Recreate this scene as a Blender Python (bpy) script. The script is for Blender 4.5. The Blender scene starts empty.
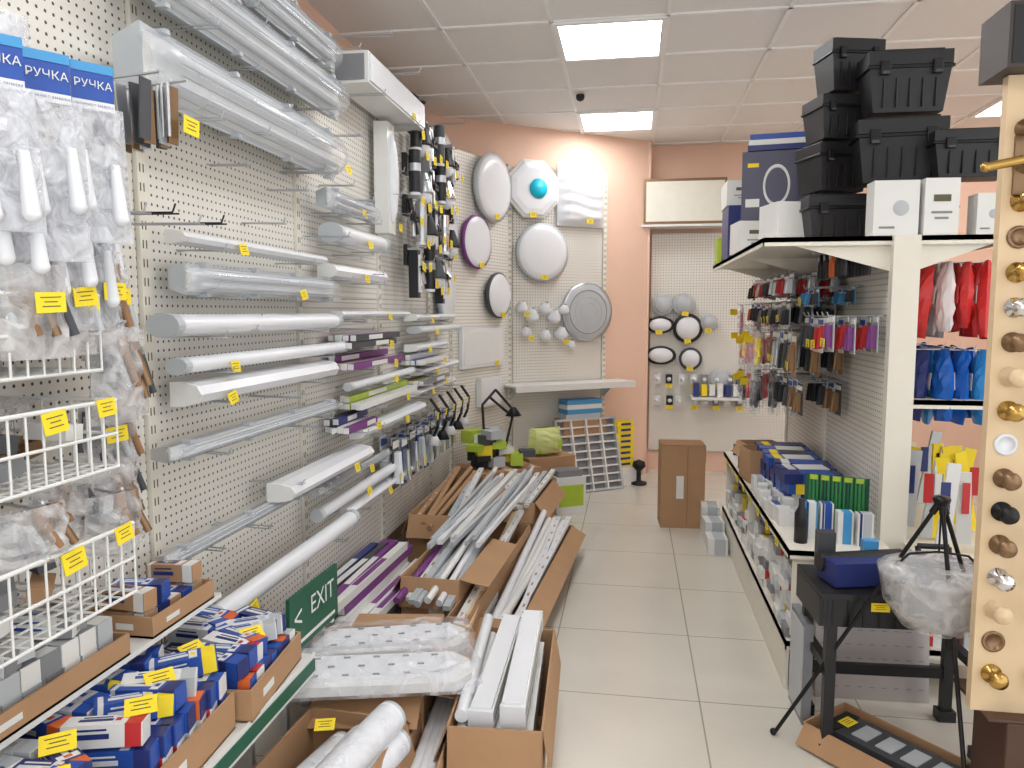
import bpy, math, random
from mathutils import Matrix, Vector, Euler
random.seed(7)
E = 1.5
R = random.random
def U(a, b): return a + (b - a) * random.random()
def s2l(c):
    c = c / 255.0
    return c / 12.92 if c <= 0.04045 else ((c + 0.055) / 1.055) ** 2.4
def C(rgb): return (s2l(rgb[0]), s2l(rgb[1]), s2l(rgb[2]), 1)

# ------------------------------------------------------------ materials
MATS = {}
def base(name):
    m = bpy.data.materials.new(name); m.use_nodes = True
    nt = m.node_tree; b = nt.nodes['Principled BSDF']
    return m, nt, b
def mat(name, rgb, rough=0.5, metal=0.0, var=0.06, scale=14, bump=0.0, emit=0.0, coat=0.0):
    if name in MATS: return MATS[name]
    m, nt, b = base(name)
    tc = nt.nodes.new('ShaderNodeTexCoord'); nz = nt.nodes.new('ShaderNodeTexNoise')
    nz.inputs['Scale'].default_value = scale; nz.inputs['Detail'].default_value = 3
    nt.links.new(tc.outputs['Object'], nz.inputs['Vector'])
    mx = nt.nodes.new('ShaderNodeMix'); mx.data_type = 'RGBA'
    c = C(rgb)
    mx.inputs['A'].default_value = tuple(min(1, x * (1 - var)) for x in c[:3]) + (1,)
    mx.inputs['B'].default_value = tuple(min(1, x * (1 + var)) for x in c[:3]) + (1,)
    nt.links.new(nz.outputs['Fac'], mx.inputs['Factor'])
    nt.links.new(mx.outputs['Result'], b.inputs['Base Color'])
    b.inputs['Roughness'].default_value = rough; b.inputs['Metallic'].default_value = metal
    b.inputs['Coat Weight'].default_value = coat
    if bump:
        bp = nt.nodes.new('ShaderNodeBump'); bp.inputs['Strength'].default_value = bump
        bp.inputs['Distance'].default_value = 0.01
        nt.links.new(nz.outputs['Fac'], bp.inputs['Height']); nt.links.new(bp.outputs['Normal'], b.inputs['Normal'])
    if emit:
        b.inputs['Emission Color'].default_value = c; b.inputs['Emission Strength'].default_value = emit
    MATS[name] = m
    return m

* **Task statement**
Transcribe the material exactly, keeping every word and none of the pictures.

* **Final result**
Recreate this scene as a Blender Python (bpy) script. The script is for Blender 4.5. The Blender scene starts empty.
import bpy, math, random
from mathutils import Matrix, Vector, Euler
random.seed(7)
E = 1.5
R = random.random
def U(a, b): return a + (b - a) * random.random()
def s2l(c):
    c = c / 255.0
    return c / 12.92 if c <= 0.04045 else ((c + 0.055) / 1.055) ** 2.4
def C(rgb): return (s2l(rgb[0]), s2l(rgb[1]), s2l(rgb[2]), 1)

# ------------------------------------------------------------ materials
MATS = {}
def base(name):
    m = bpy.data.materials.new(name); m.use_nodes = True
    nt = m.node_tree; b = nt.nodes['Principled BSDF']
    return m, nt, b
def mat(name, rgb, rough=0.5, metal=0.0, var=0.06, scale=14, bump=0.0, emit=0.0, coat=0.0):
    if name in MATS: return MATS[name]
    m, nt, b = base(name)
    tc = nt.nodes.new('ShaderNodeTexCoord'); nz = nt.nodes.new('ShaderNodeTexNoise')
    nz.inputs['Scale'].default_value = scale; nz.inputs['Detail'].default_value = 3
    nt.links.new(tc.outputs['Object'], nz.inputs['Vector'])
    mx = nt.nodes.new('ShaderNodeMix'); mx.data_type = 'RGBA'
    c = C(rgb)
    mx.inputs['A'].default_value = tuple(min(1, x * (1 - var)) for x in c[:3]) + (1,)
    mx.inputs['B'].default_value = tuple(min(1, x * (1 + var)) for x in c[:3]) + (1,)
    nt.links.new(nz.outputs['Fac'], mx.inputs['Factor'])
    nt.links.new(mx.outputs['Result'], b.inputs['Base Color'])
    b.inputs['Roughness'].default_value = rough; b.inputs['Metallic'].default_value = metal
    b.inputs['Coat Weight'].default_value = coat
    if bump:
        bp = nt.nodes.new('ShaderNodeBump'); bp.inputs['Strength'].default_value = bump
        bp.inputs['Distance'].default_value = 0.01
        nt.links.new(nz.outputs['Fac'], bp.inputs['Height']); nt.links.new(bp.outputs['Normal'], b.inputs['Normal'])
    if emit:
        b.inputs['Emission Color'].default_value = c; b.inputs['Emission Strength'].default_value = emit
    MATS[name] = m
    return m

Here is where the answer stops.